GIVEN EXERCISE: Everything in the listing except the pictures should be written out exactly.

══════════

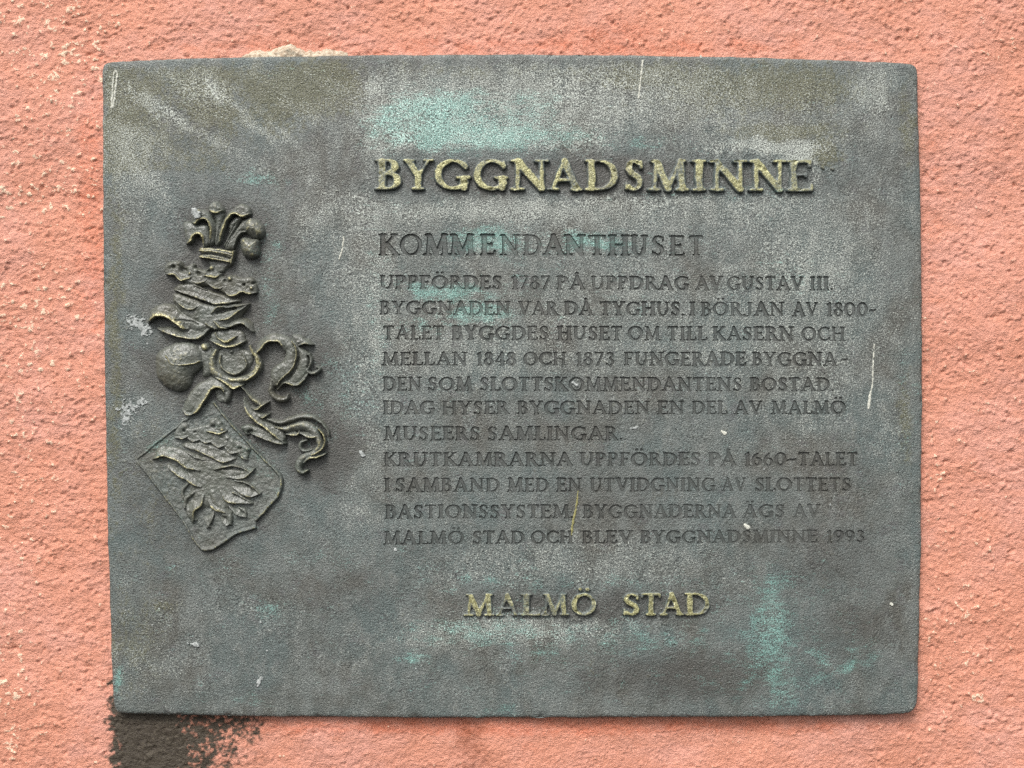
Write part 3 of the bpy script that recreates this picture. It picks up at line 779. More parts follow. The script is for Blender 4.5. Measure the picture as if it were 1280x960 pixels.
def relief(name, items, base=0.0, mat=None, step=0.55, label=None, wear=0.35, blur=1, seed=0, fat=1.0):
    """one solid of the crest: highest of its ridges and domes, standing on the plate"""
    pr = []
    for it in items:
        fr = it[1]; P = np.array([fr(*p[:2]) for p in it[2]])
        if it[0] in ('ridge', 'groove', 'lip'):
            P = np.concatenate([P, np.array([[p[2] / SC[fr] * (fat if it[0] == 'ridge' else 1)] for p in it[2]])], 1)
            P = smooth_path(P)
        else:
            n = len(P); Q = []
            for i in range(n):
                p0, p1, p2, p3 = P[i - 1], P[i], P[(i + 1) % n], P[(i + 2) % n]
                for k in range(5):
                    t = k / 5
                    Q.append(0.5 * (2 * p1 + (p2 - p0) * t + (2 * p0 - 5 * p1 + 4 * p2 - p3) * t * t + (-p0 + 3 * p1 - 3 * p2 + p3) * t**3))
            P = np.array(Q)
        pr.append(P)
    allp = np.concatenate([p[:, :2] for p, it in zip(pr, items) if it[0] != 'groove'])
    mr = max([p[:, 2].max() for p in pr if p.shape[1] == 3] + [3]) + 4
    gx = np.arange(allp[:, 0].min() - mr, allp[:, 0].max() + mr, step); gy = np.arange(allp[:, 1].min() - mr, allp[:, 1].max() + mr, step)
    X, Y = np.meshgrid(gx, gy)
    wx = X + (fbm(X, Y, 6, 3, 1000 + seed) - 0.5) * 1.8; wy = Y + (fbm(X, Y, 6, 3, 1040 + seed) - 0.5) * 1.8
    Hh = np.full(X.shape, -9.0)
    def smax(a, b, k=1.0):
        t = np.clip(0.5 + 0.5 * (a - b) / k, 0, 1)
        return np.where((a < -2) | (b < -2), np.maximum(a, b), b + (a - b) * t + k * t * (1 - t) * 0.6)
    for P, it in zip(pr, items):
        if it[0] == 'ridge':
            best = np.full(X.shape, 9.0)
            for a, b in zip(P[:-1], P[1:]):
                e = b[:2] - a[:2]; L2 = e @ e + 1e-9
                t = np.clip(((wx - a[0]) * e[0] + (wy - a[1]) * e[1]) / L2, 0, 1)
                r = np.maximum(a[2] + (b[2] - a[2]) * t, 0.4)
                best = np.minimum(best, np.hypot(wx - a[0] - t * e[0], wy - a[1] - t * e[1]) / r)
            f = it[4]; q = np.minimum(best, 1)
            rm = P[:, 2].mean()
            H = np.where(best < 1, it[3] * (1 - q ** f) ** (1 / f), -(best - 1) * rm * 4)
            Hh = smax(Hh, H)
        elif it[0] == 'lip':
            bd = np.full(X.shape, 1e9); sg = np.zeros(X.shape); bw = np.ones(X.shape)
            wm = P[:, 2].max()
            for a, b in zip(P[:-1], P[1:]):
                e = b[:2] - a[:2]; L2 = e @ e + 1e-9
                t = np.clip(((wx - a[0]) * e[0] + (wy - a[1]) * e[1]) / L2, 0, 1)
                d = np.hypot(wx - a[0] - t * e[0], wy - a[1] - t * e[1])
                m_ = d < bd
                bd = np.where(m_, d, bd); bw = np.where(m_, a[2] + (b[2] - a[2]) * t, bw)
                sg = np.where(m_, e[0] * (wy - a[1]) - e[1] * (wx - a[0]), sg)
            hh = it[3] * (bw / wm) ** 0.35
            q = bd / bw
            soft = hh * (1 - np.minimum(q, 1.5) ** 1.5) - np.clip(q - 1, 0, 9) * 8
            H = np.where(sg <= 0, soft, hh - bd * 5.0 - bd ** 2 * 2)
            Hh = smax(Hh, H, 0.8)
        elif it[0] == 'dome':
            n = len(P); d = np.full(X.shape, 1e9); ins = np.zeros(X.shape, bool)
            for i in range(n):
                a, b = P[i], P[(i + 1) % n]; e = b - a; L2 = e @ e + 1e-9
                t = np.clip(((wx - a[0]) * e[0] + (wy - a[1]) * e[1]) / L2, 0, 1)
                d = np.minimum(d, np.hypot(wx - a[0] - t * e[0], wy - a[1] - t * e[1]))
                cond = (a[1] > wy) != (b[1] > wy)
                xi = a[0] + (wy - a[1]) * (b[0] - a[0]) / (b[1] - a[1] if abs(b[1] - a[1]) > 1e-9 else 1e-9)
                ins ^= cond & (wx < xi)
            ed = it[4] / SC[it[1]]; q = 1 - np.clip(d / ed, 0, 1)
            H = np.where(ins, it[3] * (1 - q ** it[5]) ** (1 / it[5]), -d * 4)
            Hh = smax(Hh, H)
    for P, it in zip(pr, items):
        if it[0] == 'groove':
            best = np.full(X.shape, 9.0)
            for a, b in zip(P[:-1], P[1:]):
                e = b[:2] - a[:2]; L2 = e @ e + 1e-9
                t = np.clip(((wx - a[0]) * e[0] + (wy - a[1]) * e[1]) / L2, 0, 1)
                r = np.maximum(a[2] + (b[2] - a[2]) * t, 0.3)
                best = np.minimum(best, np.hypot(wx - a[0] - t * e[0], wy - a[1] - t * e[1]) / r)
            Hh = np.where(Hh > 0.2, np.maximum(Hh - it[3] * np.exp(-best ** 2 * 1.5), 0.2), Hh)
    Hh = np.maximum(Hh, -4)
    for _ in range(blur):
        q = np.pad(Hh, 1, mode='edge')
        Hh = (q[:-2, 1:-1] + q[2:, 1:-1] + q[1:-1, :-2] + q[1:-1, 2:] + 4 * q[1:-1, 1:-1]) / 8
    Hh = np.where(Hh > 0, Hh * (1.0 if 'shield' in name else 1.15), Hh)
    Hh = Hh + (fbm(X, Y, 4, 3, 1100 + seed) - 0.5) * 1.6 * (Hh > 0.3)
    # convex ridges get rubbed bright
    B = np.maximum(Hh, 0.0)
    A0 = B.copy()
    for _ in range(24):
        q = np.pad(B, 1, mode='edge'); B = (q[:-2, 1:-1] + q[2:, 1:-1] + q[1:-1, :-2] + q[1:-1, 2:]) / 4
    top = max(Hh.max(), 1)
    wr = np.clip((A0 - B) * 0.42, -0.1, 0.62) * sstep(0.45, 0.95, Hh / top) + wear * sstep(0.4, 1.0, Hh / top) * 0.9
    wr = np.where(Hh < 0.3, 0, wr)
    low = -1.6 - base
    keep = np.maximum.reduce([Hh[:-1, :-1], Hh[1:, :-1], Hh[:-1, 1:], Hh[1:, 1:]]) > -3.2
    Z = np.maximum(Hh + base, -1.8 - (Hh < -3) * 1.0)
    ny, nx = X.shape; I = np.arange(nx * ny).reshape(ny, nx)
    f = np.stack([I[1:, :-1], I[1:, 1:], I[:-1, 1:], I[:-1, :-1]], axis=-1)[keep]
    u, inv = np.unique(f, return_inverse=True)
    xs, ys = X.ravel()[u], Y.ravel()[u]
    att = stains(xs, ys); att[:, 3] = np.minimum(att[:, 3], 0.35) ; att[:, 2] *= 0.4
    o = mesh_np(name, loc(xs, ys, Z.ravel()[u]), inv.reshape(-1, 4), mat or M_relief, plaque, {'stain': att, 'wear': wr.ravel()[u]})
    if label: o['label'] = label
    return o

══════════

COMPLETE RESPONSE:
Write part 3 of the bpy script that recreates this picture. It picks up at line 779. More parts follow. The script is for Blender 4.5. Measure the picture as if it were 1280x960 pixels.
def relief(name, items, base=0.0, mat=None, step=0.55, label=None, wear=0.35, blur=1, seed=0, fat=1.0):
    """one solid of the crest: highest of its ridges and domes, standing on the plate"""
    pr = []
    for it in items:
        fr = it[1]; P = np.array([fr(*p[:2]) for p in it[2]])
        if it[0] in ('ridge', 'groove', 'lip'):
            P = np.concatenate([P, np.array([[p[2] / SC[fr] * (fat if it[0] == 'ridge' else 1)] for p in it[2]])], 1)
            P = smooth_path(P)
        else:
            n = len(P); Q = []
            for i in range(n):
                p0, p1, p2, p3 = P[i - 1], P[i], P[(i + 1) % n], P[(i + 2) % n]
                for k in range(5):
                    t = k / 5
                    Q.append(0.5 * (2 * p1 + (p2 - p0) * t + (2 * p0 - 5 * p1 + 4 * p2 - p3) * t * t + (-p0 + 3 * p1 - 3 * p2 + p3) * t**3))
            P = np.array(Q)
        pr.append(P)
    allp = np.concatenate([p[:, :2] for p, it in zip(pr, items) if it[0] != 'groove'])
    mr = max([p[:, 2].max() for p in pr if p.shape[1] == 3] + [3]) + 4
    gx = np.arange(allp[:, 0].min() - mr, allp[:, 0].max() + mr, step); gy = np.arange(allp[:, 1].min() - mr, allp[:, 1].max() + mr, step)
    X, Y = np.meshgrid(gx, gy)
    wx = X + (fbm(X, Y, 6, 3, 1000 + seed) - 0.5) * 1.8; wy = Y + (fbm(X, Y, 6, 3, 1040 + seed) - 0.5) * 1.8
    Hh = np.full(X.shape, -9.0)
    def smax(a, b, k=1.0):
        t = np.clip(0.5 + 0.5 * (a - b) / k, 0, 1)
        return np.where((a < -2) | (b < -2), np.maximum(a, b), b + (a - b) * t + k * t * (1 - t) * 0.6)
    for P, it in zip(pr, items):
        if it[0] == 'ridge':
            best = np.full(X.shape, 9.0)
            for a, b in zip(P[:-1], P[1:]):
                e = b[:2] - a[:2]; L2 = e @ e + 1e-9
                t = np.clip(((wx - a[0]) * e[0] + (wy - a[1]) * e[1]) / L2, 0, 1)
                r = np.maximum(a[2] + (b[2] - a[2]) * t, 0.4)
                best = np.minimum(best, np.hypot(wx - a[0] - t * e[0], wy - a[1] - t * e[1]) / r)
            f = it[4]; q = np.minimum(best, 1)
            rm = P[:, 2].mean()
            H = np.where(best < 1, it[3] * (1 - q ** f) ** (1 / f), -(best - 1) * rm * 4)
            Hh = smax(Hh, H)
        elif it[0] == 'lip':
            bd = np.full(X.shape, 1e9); sg = np.zeros(X.shape); bw = np.ones(X.shape)
            wm = P[:, 2].max()
            for a, b in zip(P[:-1], P[1:]):
                e = b[:2] - a[:2]; L2 = e @ e + 1e-9
                t = np.clip(((wx - a[0]) * e[0] + (wy - a[1]) * e[1]) / L2, 0, 1)
                d = np.hypot(wx - a[0] - t * e[0], wy - a[1] - t * e[1])
                m_ = d < bd
                bd = np.where(m_, d, bd); bw = np.where(m_, a[2] + (b[2] - a[2]) * t, bw)
                sg = np.where(m_, e[0] * (wy - a[1]) - e[1] * (wx - a[0]), sg)
            hh = it[3] * (bw / wm) ** 0.35
            q = bd / bw
            soft = hh * (1 - np.minimum(q, 1.5) ** 1.5) - np.clip(q - 1, 0, 9) * 8
            H = np.where(sg <= 0, soft, hh - bd * 5.0 - bd ** 2 * 2)
            Hh = smax(Hh, H, 0.8)
        elif it[0] == 'dome':
            n = len(P); d = np.full(X.shape, 1e9); ins = np.zeros(X.shape, bool)
            for i in range(n):
                a, b = P[i], P[(i + 1) % n]; e = b - a; L2 = e @ e + 1e-9
                t = np.clip(((wx - a[0]) * e[0] + (wy - a[1]) * e[1]) / L2, 0, 1)
                d = np.minimum(d, np.hypot(wx - a[0] - t * e[0], wy - a[1] - t * e[1]))
                cond = (a[1] > wy) != (b[1] > wy)
                xi = a[0] + (wy - a[1]) * (b[0] - a[0]) / (b[1] - a[1] if abs(b[1] - a[1]) > 1e-9 else 1e-9)
                ins ^= cond & (wx < xi)
            ed = it[4] / SC[it[1]]; q = 1 - np.clip(d / ed, 0, 1)
            H = np.where(ins, it[3] * (1 - q ** it[5]) ** (1 / it[5]), -d * 4)
            Hh = smax(Hh, H)
    for P, it in zip(pr, items):
        if it[0] == 'groove':
            best = np.full(X.shape, 9.0)
            for a, b in zip(P[:-1], P[1:]):
                e = b[:2] - a[:2]; L2 = e @ e + 1e-9
                t = np.clip(((wx - a[0]) * e[0] + (wy - a[1]) * e[1]) / L2, 0, 1)
                r = np.maximum(a[2] + (b[2] - a[2]) * t, 0.3)
                best = np.minimum(best, np.hypot(wx - a[0] - t * e[0], wy - a[1] - t * e[1]) / r)
            Hh = np.where(Hh > 0.2, np.maximum(Hh - it[3] * np.exp(-best ** 2 * 1.5), 0.2), Hh)
    Hh = np.maximum(Hh, -4)
    for _ in range(blur):
        q = np.pad(Hh, 1, mode='edge')
        Hh = (q[:-2, 1:-1] + q[2:, 1:-1] + q[1:-1, :-2] + q[1:-1, 2:] + 4 * q[1:-1, 1:-1]) / 8
    Hh = np.where(Hh > 0, Hh * (1.0 if 'shield' in name else 1.15), Hh)
    Hh = Hh + (fbm(X, Y, 4, 3, 1100 + seed) - 0.5) * 1.6 * (Hh > 0.3)
    # convex ridges get rubbed bright
    B = np.maximum(Hh, 0.0)
    A0 = B.copy()
    for _ in range(24):
        q = np.pad(B, 1, mode='edge'); B = (q[:-2, 1:-1] + q[2:, 1:-1] + q[1:-1, :-2] + q[1:-1, 2:]) / 4
    top = max(Hh.max(), 1)
    wr = np.clip((A0 - B) * 0.42, -0.1, 0.62) * sstep(0.45, 0.95, Hh / top) + wear * sstep(0.4, 1.0, Hh / top) * 0.9
    wr = np.where(Hh < 0.3, 0, wr)
    low = -1.6 - base
    keep = np.maximum.reduce([Hh[:-1, :-1], Hh[1:, :-1], Hh[:-1, 1:], Hh[1:, 1:]]) > -3.2
    Z = np.maximum(Hh + base, -1.8 - (Hh < -3) * 1.0)
    ny, nx = X.shape; I = np.arange(nx * ny).reshape(ny, nx)
    f = np.stack([I[1:, :-1], I[1:, 1:], I[:-1, 1:], I[:-1, :-1]], axis=-1)[keep]
    u, inv = np.unique(f, return_inverse=True)
    xs, ys = X.ravel()[u], Y.ravel()[u]
    att = stains(xs, ys); att[:, 3] = np.minimum(att[:, 3], 0.35) ; att[:, 2] *= 0.4
    o = mesh_np(name, loc(xs, ys, Z.ravel()[u]), inv.reshape(-1, 4), mat or M_relief, plaque, {'stain': att, 'wear': wr.ravel()[u]})
    if label: o['label'] = label
    return o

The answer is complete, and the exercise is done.